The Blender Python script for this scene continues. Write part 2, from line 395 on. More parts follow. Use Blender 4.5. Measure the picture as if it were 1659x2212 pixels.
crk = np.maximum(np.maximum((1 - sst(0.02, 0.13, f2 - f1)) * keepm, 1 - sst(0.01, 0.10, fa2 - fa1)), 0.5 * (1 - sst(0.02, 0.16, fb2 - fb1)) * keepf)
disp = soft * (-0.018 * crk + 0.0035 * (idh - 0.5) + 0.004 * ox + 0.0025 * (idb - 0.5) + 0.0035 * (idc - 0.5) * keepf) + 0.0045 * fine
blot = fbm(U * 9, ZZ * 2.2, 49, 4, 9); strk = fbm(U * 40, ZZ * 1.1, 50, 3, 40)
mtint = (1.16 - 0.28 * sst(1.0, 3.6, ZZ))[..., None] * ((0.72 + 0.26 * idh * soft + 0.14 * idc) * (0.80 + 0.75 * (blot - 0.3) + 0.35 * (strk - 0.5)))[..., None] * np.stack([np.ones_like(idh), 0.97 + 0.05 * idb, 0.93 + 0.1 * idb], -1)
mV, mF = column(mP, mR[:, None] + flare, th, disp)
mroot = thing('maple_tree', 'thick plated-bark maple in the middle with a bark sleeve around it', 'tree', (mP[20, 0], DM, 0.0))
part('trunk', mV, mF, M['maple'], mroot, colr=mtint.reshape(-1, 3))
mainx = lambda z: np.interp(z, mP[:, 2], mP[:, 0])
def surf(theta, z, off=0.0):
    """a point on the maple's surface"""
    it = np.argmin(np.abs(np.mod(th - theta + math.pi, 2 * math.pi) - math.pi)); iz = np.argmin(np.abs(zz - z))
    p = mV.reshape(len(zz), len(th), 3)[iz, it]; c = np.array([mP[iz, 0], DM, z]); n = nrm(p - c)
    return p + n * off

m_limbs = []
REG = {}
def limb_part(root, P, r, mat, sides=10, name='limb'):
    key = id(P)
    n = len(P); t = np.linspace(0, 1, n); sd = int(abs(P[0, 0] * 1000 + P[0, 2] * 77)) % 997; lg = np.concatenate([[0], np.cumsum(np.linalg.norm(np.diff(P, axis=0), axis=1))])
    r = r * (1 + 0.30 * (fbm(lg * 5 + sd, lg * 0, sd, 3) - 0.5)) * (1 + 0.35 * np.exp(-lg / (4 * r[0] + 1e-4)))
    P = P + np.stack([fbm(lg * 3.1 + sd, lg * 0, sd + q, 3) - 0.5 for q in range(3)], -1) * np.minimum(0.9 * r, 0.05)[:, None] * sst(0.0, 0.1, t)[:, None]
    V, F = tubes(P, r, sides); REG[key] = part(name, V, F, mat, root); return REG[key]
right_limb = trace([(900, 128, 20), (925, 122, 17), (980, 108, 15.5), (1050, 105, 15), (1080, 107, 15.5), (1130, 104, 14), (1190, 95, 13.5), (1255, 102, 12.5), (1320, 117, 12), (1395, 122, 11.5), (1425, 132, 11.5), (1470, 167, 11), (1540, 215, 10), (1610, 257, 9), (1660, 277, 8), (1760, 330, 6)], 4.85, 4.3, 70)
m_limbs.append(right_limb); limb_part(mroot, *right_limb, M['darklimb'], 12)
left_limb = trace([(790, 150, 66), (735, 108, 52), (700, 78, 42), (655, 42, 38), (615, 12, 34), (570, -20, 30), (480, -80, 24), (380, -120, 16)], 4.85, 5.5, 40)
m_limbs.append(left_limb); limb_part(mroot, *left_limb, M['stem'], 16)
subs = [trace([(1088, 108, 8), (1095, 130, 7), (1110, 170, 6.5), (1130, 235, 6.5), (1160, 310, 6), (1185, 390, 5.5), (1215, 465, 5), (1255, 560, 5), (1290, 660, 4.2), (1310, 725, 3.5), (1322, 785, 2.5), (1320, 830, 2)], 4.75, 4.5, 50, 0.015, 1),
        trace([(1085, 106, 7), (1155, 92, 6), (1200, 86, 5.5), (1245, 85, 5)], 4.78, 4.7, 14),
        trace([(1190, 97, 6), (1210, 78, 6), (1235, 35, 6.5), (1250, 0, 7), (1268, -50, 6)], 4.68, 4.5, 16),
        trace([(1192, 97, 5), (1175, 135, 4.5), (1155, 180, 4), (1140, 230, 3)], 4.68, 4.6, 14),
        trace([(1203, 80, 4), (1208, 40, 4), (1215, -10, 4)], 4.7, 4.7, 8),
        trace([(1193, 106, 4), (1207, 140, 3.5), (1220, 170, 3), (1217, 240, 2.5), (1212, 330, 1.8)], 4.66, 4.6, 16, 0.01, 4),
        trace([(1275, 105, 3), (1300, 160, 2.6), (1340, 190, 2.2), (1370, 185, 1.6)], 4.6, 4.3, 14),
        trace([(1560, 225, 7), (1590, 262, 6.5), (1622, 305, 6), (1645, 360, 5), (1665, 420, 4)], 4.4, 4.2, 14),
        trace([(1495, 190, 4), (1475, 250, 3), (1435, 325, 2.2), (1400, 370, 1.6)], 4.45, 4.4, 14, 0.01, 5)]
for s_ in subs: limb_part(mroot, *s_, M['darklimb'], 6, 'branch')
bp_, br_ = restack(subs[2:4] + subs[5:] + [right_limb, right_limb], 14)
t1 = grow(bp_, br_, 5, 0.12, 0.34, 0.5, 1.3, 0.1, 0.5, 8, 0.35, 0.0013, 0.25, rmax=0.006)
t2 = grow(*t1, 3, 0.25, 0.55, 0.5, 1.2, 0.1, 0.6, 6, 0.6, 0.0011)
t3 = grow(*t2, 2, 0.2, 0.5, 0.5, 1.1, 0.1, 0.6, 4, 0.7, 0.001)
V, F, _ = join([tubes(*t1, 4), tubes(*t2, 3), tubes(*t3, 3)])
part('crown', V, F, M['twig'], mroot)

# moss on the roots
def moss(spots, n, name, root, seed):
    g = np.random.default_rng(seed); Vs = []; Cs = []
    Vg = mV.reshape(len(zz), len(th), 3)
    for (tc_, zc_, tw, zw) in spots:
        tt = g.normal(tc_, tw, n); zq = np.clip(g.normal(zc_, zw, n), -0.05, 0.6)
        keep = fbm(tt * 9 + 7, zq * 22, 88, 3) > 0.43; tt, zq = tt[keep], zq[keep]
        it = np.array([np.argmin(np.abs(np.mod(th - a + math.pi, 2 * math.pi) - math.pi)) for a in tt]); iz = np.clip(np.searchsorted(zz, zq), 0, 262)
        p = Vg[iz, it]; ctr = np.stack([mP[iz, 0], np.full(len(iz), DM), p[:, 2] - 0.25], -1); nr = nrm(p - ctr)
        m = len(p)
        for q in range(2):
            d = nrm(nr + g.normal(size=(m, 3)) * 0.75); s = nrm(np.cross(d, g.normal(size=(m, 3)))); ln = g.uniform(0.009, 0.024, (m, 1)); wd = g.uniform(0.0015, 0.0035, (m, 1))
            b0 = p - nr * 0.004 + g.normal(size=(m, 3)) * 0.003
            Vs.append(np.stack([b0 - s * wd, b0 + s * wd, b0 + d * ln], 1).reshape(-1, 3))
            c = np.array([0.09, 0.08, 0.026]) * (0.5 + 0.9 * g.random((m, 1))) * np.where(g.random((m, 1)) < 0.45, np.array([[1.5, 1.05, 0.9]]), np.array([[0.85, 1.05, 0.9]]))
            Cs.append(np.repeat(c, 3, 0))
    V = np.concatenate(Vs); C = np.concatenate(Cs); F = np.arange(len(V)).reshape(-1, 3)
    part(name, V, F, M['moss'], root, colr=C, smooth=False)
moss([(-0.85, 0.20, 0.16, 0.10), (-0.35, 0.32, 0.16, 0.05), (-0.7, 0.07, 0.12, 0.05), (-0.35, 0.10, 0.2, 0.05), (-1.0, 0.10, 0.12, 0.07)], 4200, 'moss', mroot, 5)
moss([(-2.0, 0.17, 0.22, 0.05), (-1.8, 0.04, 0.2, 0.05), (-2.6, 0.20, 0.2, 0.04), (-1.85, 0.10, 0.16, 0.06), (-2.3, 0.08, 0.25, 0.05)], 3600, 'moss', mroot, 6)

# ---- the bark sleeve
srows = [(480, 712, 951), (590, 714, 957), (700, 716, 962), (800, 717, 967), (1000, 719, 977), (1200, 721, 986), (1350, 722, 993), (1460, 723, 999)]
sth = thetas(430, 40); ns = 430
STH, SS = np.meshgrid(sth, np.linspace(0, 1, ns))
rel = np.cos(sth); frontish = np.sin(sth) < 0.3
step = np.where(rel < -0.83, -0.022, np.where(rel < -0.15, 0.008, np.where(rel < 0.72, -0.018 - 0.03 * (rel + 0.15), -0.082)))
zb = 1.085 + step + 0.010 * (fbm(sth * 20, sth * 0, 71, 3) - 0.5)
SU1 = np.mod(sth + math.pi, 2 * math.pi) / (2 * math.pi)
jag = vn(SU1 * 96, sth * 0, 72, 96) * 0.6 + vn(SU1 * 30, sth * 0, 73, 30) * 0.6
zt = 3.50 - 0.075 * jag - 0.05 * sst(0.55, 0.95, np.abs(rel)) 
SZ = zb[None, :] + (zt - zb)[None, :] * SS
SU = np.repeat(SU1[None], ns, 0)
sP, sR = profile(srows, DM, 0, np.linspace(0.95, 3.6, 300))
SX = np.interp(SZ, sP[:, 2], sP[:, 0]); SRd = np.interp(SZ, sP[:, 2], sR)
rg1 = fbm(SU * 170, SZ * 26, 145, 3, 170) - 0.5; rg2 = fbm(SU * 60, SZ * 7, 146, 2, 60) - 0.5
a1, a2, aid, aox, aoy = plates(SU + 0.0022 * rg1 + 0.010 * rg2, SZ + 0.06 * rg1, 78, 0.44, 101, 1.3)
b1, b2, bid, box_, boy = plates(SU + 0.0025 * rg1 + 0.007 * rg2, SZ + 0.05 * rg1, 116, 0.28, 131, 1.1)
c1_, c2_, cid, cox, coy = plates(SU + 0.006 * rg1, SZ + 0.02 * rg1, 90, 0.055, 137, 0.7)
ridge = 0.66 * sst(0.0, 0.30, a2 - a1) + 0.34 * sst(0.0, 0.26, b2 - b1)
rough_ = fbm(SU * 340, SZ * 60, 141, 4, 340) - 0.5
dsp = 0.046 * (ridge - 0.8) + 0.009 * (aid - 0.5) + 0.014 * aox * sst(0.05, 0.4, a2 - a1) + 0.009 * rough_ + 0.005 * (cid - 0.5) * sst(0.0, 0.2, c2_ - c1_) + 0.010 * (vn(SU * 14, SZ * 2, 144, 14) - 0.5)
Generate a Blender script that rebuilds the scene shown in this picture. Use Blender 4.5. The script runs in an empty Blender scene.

- - - - -

◆ Task details:
In this exercise, copy only the lines from the opening line of the material through the line where "return p + n * off" appears.

◆ Task answer:
The Blender Python script for this scene continues. Write part 2, from line 395 on. More parts follow. Use Blender 4.5. Measure the picture as if it were 1659x2212 pixels.
crk = np.maximum(np.maximum((1 - sst(0.02, 0.13, f2 - f1)) * keepm, 1 - sst(0.01, 0.10, fa2 - fa1)), 0.5 * (1 - sst(0.02, 0.16, fb2 - fb1)) * keepf)
disp = soft * (-0.018 * crk + 0.0035 * (idh - 0.5) + 0.004 * ox + 0.0025 * (idb - 0.5) + 0.0035 * (idc - 0.5) * keepf) + 0.0045 * fine
blot = fbm(U * 9, ZZ * 2.2, 49, 4, 9); strk = fbm(U * 40, ZZ * 1.1, 50, 3, 40)
mtint = (1.16 - 0.28 * sst(1.0, 3.6, ZZ))[..., None] * ((0.72 + 0.26 * idh * soft + 0.14 * idc) * (0.80 + 0.75 * (blot - 0.3) + 0.35 * (strk - 0.5)))[..., None] * np.stack([np.ones_like(idh), 0.97 + 0.05 * idb, 0.93 + 0.1 * idb], -1)
mV, mF = column(mP, mR[:, None] + flare, th, disp)
mroot = thing('maple_tree', 'thick plated-bark maple in the middle with a bark sleeve around it', 'tree', (mP[20, 0], DM, 0.0))
part('trunk', mV, mF, M['maple'], mroot, colr=mtint.reshape(-1, 3))
mainx = lambda z: np.interp(z, mP[:, 2], mP[:, 0])
def surf(theta, z, off=0.0):
    """a point on the maple's surface"""
    it = np.argmin(np.abs(np.mod(th - theta + math.pi, 2 * math.pi) - math.pi)); iz = np.argmin(np.abs(zz - z))
    p = mV.reshape(len(zz), len(th), 3)[iz, it]; c = np.array([mP[iz, 0], DM, z]); n = nrm(p - c)
    return p + n * off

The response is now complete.